For the First Time Ever, a NASA Spacecraft Has ‘Touched’ the Sun

The Parker Solar Probe reached the sun’s upper atmosphere, gathering data along the way to help scientists better understand the center of our solar system

An image of the probe approaching the sun. The sun takes up most of the frame as a glowing, red-orange mass. The probe looks like a small machine approaching its surface.
Since the Parker Solar Probe launched in 2018, it's been orbiting the sun and inching closer with every loop. NASA/Johns Hopkins APL/Steve Gribben

Scientists announced yesterday that NASA's Parker Solar Probe became the first spacecraft to "touch" the sun this past April when it reached the sun's upper atmosphere, known as the corona, Leah Crane reports for New Scientist. 

NASA set a goal to reach the sun around 60 years ago to answer fundamental questions about the center of our solar system, and it launched the Parker Solar Probe in 2018, Ashley Strickland reports for CNN.

"Parker Solar Probe 'touching the sun' is a monumental moment for solar science and a truly remarkable feat," Thomas Zurbuchen, the associate administrator for NASA's Science Mission Directorate, says in a press release. "Not only does this milestone provide us with deeper insights into our Sun's evolution and it's impacts on our solar system, but everything we learn about our own star also teaches us more about stars in the rest of the universe.”

Scientists announced this milestone yesterday at a meeting of the American Geophysical Union and published their findings in the journal Physical Review Letters.

NASA's Parker Solar Probe Touches The Sun For The First Time

Since the Parker Solar Probe launched in 2018, it's been orbiting the sun and inching closer with every loop. On April 28, the probe finally crossed into the outer atmosphere and stayed there for about five hours, Alexandra Witze reports for Nature.

The probe crossed the Alfvén critical surface, which is the boundary between the end of the sun's atmosphere and the start of solar winds, which are streams of charged particles that radiate from the corona and carry a magnetic field. Researchers at the Harvard-Smithsonian Center for Astrophysics (CfA) built and monitor a key instrument on the spacecraft called the Solar Probe Cup, which collects particles from the sun's atmosphere, per a CfA press release. The Solar Probe Cup's data shows that the Parker Solar Probe dipped into the corona three times on April 28, at one point staying in the outer atmosphere for approximately five hours. To resist the sun's intense temperatures, the device is made of heat-tolerant chemicals like tungsten, niobium, molybdenum and sapphire. 

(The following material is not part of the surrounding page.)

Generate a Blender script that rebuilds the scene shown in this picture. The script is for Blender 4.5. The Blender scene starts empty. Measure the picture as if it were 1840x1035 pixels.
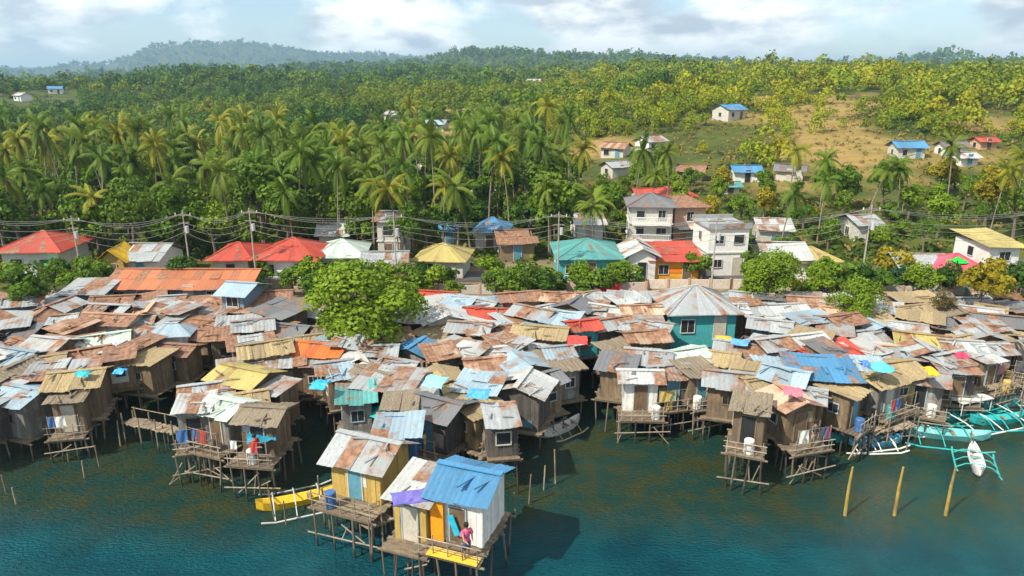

"The goal of this entire mission is to learn how the Sun works. We can accomplish this by flying into the solar atmosphere," says Michael Stevens, an CfA astrophysicist, in a statement. "The only way to do that is for the spacecraft to cross the outer boundary, which scientists call the Alfvén point. So, a basic part of this mission is to be able to measure whether or not we crossed this critical point."

Scientists previously calculated that the boundary was between 4.3 and 8.6 million miles away from the sun's surface. The Parker Solar Probe confirms that their estimates were close, crossing the threshold at 8.1 million miles away, Elizabeth Howell reports for Space.com.

The probe also confirmed scientists' hypotheses that the boundary wasn't a smooth sphere, but instead has "spikes and valleys." How these wrinkles line up with solar activity could help scientists understand the dynamics between the sun, its atmosphere and solar wind, according to the press release.

Additionally, the spacecraft offered new revelations about switchbacks, or structures in solar wind shaped like zigzags. Though scientists already knew about them, data collected by the probe suggests that they originate in the photosphere, the sun's visible surface, and have higher concentrations of helium, Space.com reports.

The Parker Solar Probe helped locate some of the switchbacks, but scientists are still debating between theories on how they're formed. Study coauthor Stuart Bale, an astrophysicist at the University of California, Berkeley, is hopeful that the spacecraft's data collection will help solve the conundrum.

"My instinct is, as we go deeper into the mission and lower and closer to the sun, we're going to learn more about how magnetic funnels are connected to the switchbacks," he says in the press release. "And hopefully resolve the question of what process makes them."

Though the Parker Solar Probe has already offered a glimpse into the sun's atmosphere, its work isn't done yet. It will approach the sun 24 times over its lifetime, and in 2025, it will get closer than ever before—only 4 million miles away, Nature reports. It sounds far, but experts say if the sun is at the endzone of a football field, Parker will be at the four-yard line, CNN reports.

"I’m excited to see what Parker finds as it repeatedly passes through the corona in the years to come," Nicola Fox, division director for NASA's Heliophysics Division, says in the press release. "The opportunity for new discoveries is boundless."